In some cases, CSPM tools can even automate remediation by, for example, updating a flawed access control rule to make it more secure or disabling an obsolete user account.

Centralized Security Visibility

Because CSPM tools can scan the configurations for virtually any type of cloud workload and even work across multiple clouds, they help to centralize security visibility. With a CSPM platform, you can identify, assess, and manage risks across all of your cloud resources from a single place. That beats having to perform assessments separately for each cloud or resource within your IT estate.

Risk Prioritization

Advanced CSPM tools not only identify security risks, but also categorize them based on their severity.

For example, a CSPM platform might categorize an S3 bucket that is exposed to public access over the Internet as a high priority because it could lead to a major data leak. Meanwhile, an S3 bucket that can be accessed by multiple users, but is not exposed to public access via the Internet, would likely be categorized as a lesser priority. It’s a risk that the team should still investigate because it could be a situation where least privilege is not being enforced, but it’s not as serious as a risk that could expose data to anyone on the Internet.

Risk prioritization is important because it helps teams manage high volumes of alerts about security risks while also allowing them to use their time most effectively by remediating the most serious ones.

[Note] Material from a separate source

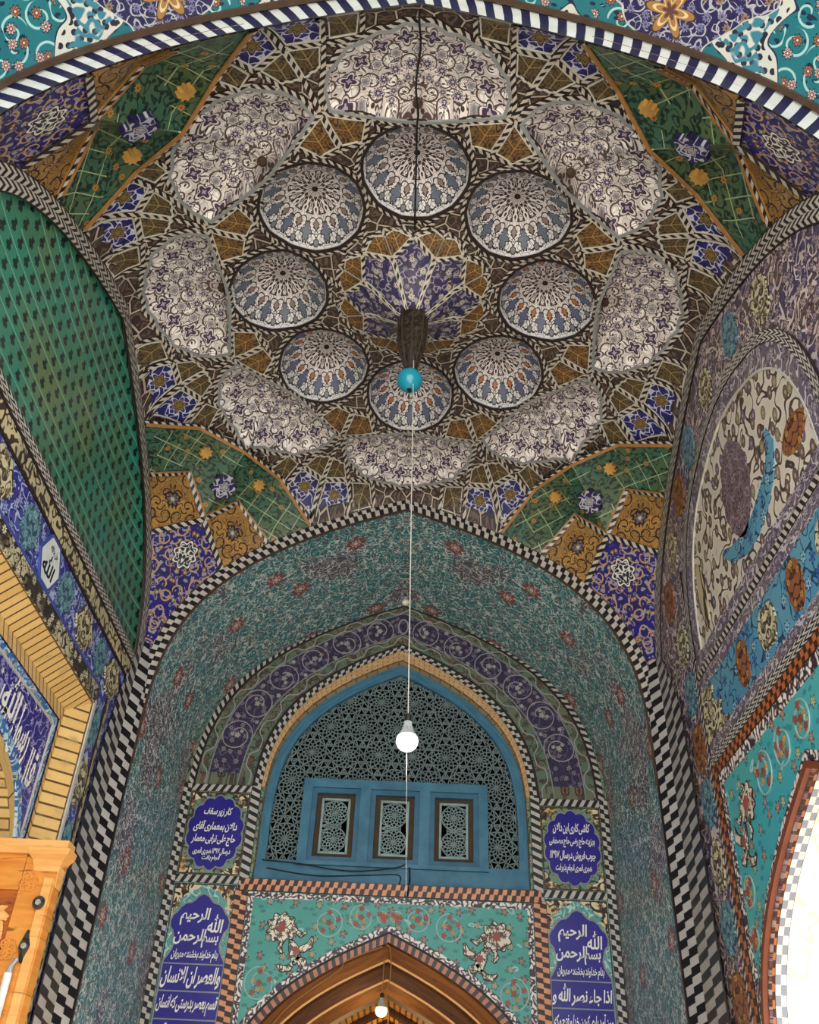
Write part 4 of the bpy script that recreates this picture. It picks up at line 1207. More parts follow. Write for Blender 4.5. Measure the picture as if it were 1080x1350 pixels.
# horizontal bands
hb = [(3.02, 3.13, 'grey_scroll', 'scroll_band', .010), (2.965, 3.02, 'strip_small', 'strip', .014), (2.865, 2.965, 'grey_scroll', 'scroll_band', .010), (2.42, 2.50, 'grey_scroll', 'scroll_band', .010),
      (2.345, 2.42, 'zigzag', 'strip', .016), (2.265, 2.345, 'orange_strip', 'orange_strip', .016), (2.19, 2.265, 'wave_border', 'wave_border', .012)]
for z0, z1, m_, nm, of in hb:
    hw = 1.26 if z1 > 2.5 else 1.24
    hstrip(RIGHT, -hw - .32, hw, z0, z1, of, M[m_], WR, nm)
bb = thing('tile_frieze', RIGHT.p(-.1, 2.75, 0), 'sky blue tile band with orange and cream medallions on the right wall', 'tile band', kind='thing')
slab('field', RIGHT, rect(-1.5, 2.50, 1.24, 2.865), .008, M['sky_tile'], bb)
for y in (.40, -.50, -1.4):
    slab('orange_medallion', RIGHT, cartouche(y, 2.68, .10, .145, lobes=10), .014, M['orange_medal'], bb, c=(y, 2.68))
for y in (-.05, -.95):
    slab('cream_medallion', RIGHT, cartouche(y, 2.68, .135, .125, lobes=4), .014, M['cream_medal'], bb, c=(y, 2.68))
P = [(1.24, 2.50), (1.24, 2.865), (1.12, 2.865), (.98, 2.82), (1.02, 2.72), (.86, 2.66), (.92, 2.57), (.74, 2.50)]
slab('cream_corner', RIGHT, P, .014, M['cream_medal'], bb)
vstrip(RIGHT, 1.25, 1.30, FLOOR, 3.9, .014, M['strip_small'], WR, 'strip')
vstrip(RIGHT, 1.15, 1.25, FLOOR, 2.345, .018, M['orange_strip'], WR, 'orange_strip')
vstrip(RIGHT, 1.09, 1.15, .3, 2.19, .012, M['wave_border'], WR, 'wave_border')
vstrip(RIGHT, -1.56, -1.46, FLOOR, 2.345, .018, M['orange_strip'], WR, 'orange_strip')
# medallions on the upright band and above the white field
for i, z in enumerate((.62, 1.0, 1.4, 1.78, 2.18, 2.58, 2.98, 3.38)):
    kind = ('teal_medal', 'orange_medal', 'teal_medal', 'cream_medal')[i % 4]
    nm = {'teal_medal': 'teal_medallion', 'orange_medal': 'orange_medallion', 'cream_medal': 'cream_medallion'}[kind]
    slab(nm, RIGHT, cartouche(1.465, z, .115, .155, lobes=8), .008, M[kind], WR, c=(1.465, z))
for y, z, kind in ((1.62, 3.85, 'orange_medal'), (1.36, 4.16, 'cream_medal'), (1.0, 4.45, 'orange_medal'), (.62, 4.62, 'teal_medal'), (.1, 4.72, 'cream_medal'), (-.45, 4.68, 'teal_medal'), (-.95, 4.45, 'cream_medal')):
    nm = {'teal_medal': 'teal_medallion', 'orange_medal': 'orange_medallion', 'cream_medal': 'cream_medallion'}[kind]
    slab(nm, RIGHT, cartouche(y, z, .12, .17, lobes=8), .008, M[kind], WR, c=(y, z))
# spandrel over the right doorway
dr = list(reversed(doorR(.10)))
sp = thing('spandrel', RIGHT.p(.5, 1.9, 0), 'bright turquoise spandrel with scrolling vines over the white lit doorway on the right', 'spandrel', kind='thing')
inR = [q for q in dr if -1.4 < q[0] < 1.08]
slab('field', RIGHT, [(1.09, 2.19), (1.09, .62)] + inR + [(-1.42, .7), (-1.46, 2.19)], .008, M['spandrel_r'], sp)
rib('wave_border', RIGHT, [q for q in doorR(.075) if q[1] > .4], .05, .014, M['wave_border'], sp)
rib('moulding', RIGHT, [q for q in doorR(.025) if q[1] > -1], .036, .03, M['russet_line'], sp)
SPR = sp
d1 = thing('door_2', RIGHT.p(DC, FLOOR, 0), 'pointed doorway in the right wall, open to white daylight', 'doorway', kind='structure')
mb = MB(); V, UV = [], []
ext = [(DC - DHW, FLOOR)] + doorR() + [(DC + DHW, FLOOR)]
for k, (o0, o1, mname, nm) in enumerate(((.0, -.035, 'orange_strip', 'brick_edge'), (-.035, -.10, 'marble_check', 'chequer_reveal'), (-.10, -.70, 'marble', 'marble_reveal'))):
    mb = MB(); V, UV, L = [], [], 0
    for i, q in enumerate(ext):
        L += hypot(q[0] - ext[i - 1][0], q[1] - ext[i - 1][1]) if i else 0
        a_, b_ = (0, 1) if k < 2 else (0, .5)
        V += [RIGHT.p(q[0], q[1], o0), RIGHT.p(q[0], q[1], o1)]; UV += [(L, a_), (L, b_)]
    mb.add(V, [(2 * i, 2 * i + 1, 2 * i + 3, 2 * i + 2) for i in range(len(ext) - 1)], UV)
    mb.build(nm, M[mname], d1)
# ------------------------------------------------------------------ lettering
AR = {}
for ch, b, n in (('ا', 0xFE8D, 2), ('ب', 0xFE8F, 4), ('ة', 0xFE93, 2), ('ت', 0xFE95, 4), ('ث', 0xFE99, 4), ('ج', 0xFE9D, 4), ('ح', 0xFEA1, 4), ('خ', 0xFEA5, 4), ('د', 0xFEA9, 2), ('ذ', 0xFEAB, 2), ('ر', 0xFEAD, 2), ('ز', 0xFEAF, 2),
                 ('س', 0xFEB1, 4), ('ش', 0xFEB5, 4), ('ص', 0xFEB9, 4), ('ض', 0xFEBD, 4), ('ط', 0xFEC1, 4), ('ظ', 0xFEC5, 4), ('ع', 0xFEC9, 4), ('غ', 0xFECD, 4), ('ف', 0xFED1, 4), ('ق', 0xFED5, 4), ('ك', 0xFED9, 4), ('ل', 0xFEDD, 4),
                 ('م', 0xFEE1, 4), ('ن', 0xFEE5, 4), ('ه', 0xFEE9, 4), ('و', 0xFEED, 2), ('ى', 0xFEEF, 2), ('ي', 0xFEF1, 4), ('آ', 0xFE81, 2), ('أ', 0xFE83, 2), ('إ', 0xFE87, 2), ('ء', 0xFE80, 1), ('پ', 0xFB56, 4), ('چ', 0xFB7A, 4), ('ژ', 0xFB8A, 2), ('ک', 0xFB8E, 4), ('گ', 0xFB92, 4), ('ی', 0xFBFC, 4)):
    AR[ch] = (b, n)
LAM = {'ا': 0xFEFB, 'آ': 0xFEF5, 'أ': 0xFEF7, 'إ': 0xFEF9}
def shape(t):
    """joined letter forms, laid out left to right for drawing"""
    words = []
    for w in t.split(' '):
        if w == 'الله': words.append('\ufdf2'); continue
        o, i, prev = [], 0, False
        while i < len(w):
            c = w[i]
            if c == 'ل' and i + 1 < len(w) and w[i + 1] in LAM:
                o.append(chr(LAM[w[i + 1]] + (1 if prev else 0))); prev = False; i += 2; continue
            if c not in AR: o.append(c); prev = False; i += 1; continue
            b, n = AR[c]; nxt = i + 1 < len(w) and w[i + 1] in AR and AR[w[i + 1]][1] > 1
            if n == 4: f = (3 if nxt else 1) if prev else (2 if nxt else 0); prev = nxt
            else: f = 1 if (prev and n > 1) else 0; prev = False
            o.append(chr(b + f)); i += 1
        s = ''.join(o)
        if all(ch in '۰۱۲۳۴۵۶۷۸۹' for ch in w): words.append(w)
        else: words.append(s[::-1])
    return ' '.join(reversed(words))

def text_mesh(t, bold=.012):
    c = bpy.data.curves.new('lettering', 'FONT'); c.body = shape(t); c.resolution_u = 2; c.size = 1; c.offset = bold; c.space_word = .6
    o = bpy.data.objects.new('lettering', c); COL.objects.link(o)
    dg = bpy.context.evaluated_depsgraph_get(); e = o.evaluated_get(dg); m = e.to_mesh()
    V = [(v.co.x, v.co.y) for v in m.vertices]; F = [tuple(p.vertices) for p in m.polygons]
    e.to_mesh_clear(); bpy.data.objects.remove(o); bpy.data.curves.remove(c)
    return V, F

def write(mb, fr, t, cx, cz, w, h, off, flip=1, shear=0.0, rise=0.0, bold=.014):
    """one line of script fitted to a box; flip mirrors the run for walls read the other way"""
    V, F = text_mesh(t, bold)
    x0, x1 = min(p[0] for p in V), max(p[0] for p in V); y0, y1 = min(p[1] for p in V), max(p[1] for p in V)
    kx, ky = w / (x1 - x0), h / (y1 - y0)
    W = []
    for x, y in V:
        a = (x - (x0 + x1) / 2) * kx; b = (y - (y0 + y1) / 2) * ky
        W.append(fr.p(cx + flip * (a + shear * b), cz + b + rise * a, off))
    mb.add(W, F, [(p[0], p[1]) for p in V])

# script of the left wall
def line(fr, par, m_, *a, **k):
    mb = MB(); write(mb, fr, *a, **k); return mb.build('script_line', m_, par)
wm, y_, z_ = WMED
line(LEFT, wm, M['ink'], 'الله', y_ - .005, z_ - .025, .19, .14, .0135, 1, .1, bold=.03); line(LEFT, wm, M['ink'], 'جل جلاله', y_ + .01, z_ + .08, .13, .06, .0135, 1, bold=.03)
# large upright script in two tiers, read from the right end of the panel
for t_, y, z, w_, h_ in (('قال', .95, 2.02, .22, .30), ('رسول', .71, 2.16, .30, .34), ('الله', .46, 2.29, .26, .26), ('صلی', .30, 2.16, .28, .26), ('الله علیه', -.08, 2.24, .44, .32), ('و آله', -.46, 2.24, .28, .28), ('من مات', -.84, 2.20, .4, .30)):
    line(LEFT, cp, M['letter'], t_, y, z, w_, h_, -D_IN + .033, 1, .12, bold=.022)
random.seed(3)
for i in range(70):
    y = random.uniform(-1.0, 1.1); z = random.uniform(1.75, 2.4)
    zc = 1.25 + .84 * max(0, 1 - min(1, abs(y) / PS) ** 2.6) ** .42
    if z < zc + .09 or z > PT - .09: continue
    if .28 < abs(y - .4) and random.random() < .2: continue
    r = random.uniform(.008, .018); k = random.choice((5, 6, 3))
    mb = MB(); slab_into(mb, LEFT, [(y + r * (1 + .35 * cos(k * t)) * cos(t), z + r * 1.3 * (1 + .35 * cos(k * t)) * sin(t)) for t in [2 * pi * j / 18 for j in range(18)]], -D_IN + .0325, back=-D_IN + .0325)
    mb.build('flower', M['thin_white'], cp)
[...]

The Basic Four-Step CSPM Process

The specifics of cloud security posture management will vary depending on which CSPM tools you use and which cloud platform(s) you are applying them to. In general, however, the process involves four basic steps.

1. Define CSPM Requirements

First, teams define the security risks that they want to identify and manage. Most CSPM platforms offer a variety of preconfigured rules for detecting common security misconfigurations, but you may want to add custom definitions tailored to your workloads and/or the security rules you need to meet for compliance purposes.

2. Continuously Scan Cloud Environments

Based on the rules that admins define, CSPM tools continuously scan cloud environments and analyze configurations to detect security risks. Whenever a new configuration file is introduced or an existing one changes, it will be parsed to detect risks.

3. Assess Risk Severity

When a risk is detected, CSPM tools can assess its severity and assign it a priority level, helping teams understand which risks to address first.

4. Remediate Risks

The final step in the CSPM process is remediating risks by updating the configuration that triggers them. Generally, IT engineers or admins will handle this task, but CSPM tools may be able to remediate some risks automatically.

What CSPM Does and Doesn’t Do

While CSPM is one essential ingredient in cloud security, it’s important to recognize that it does not address all types of cloud security threats.

The main purpose of CSPM is to identify security risks within the configurations that define cloud workloads. In other words, CSPM can help businesses identify unintentional configurations that could make it easier for attackers to breach their environments or access sensitive data.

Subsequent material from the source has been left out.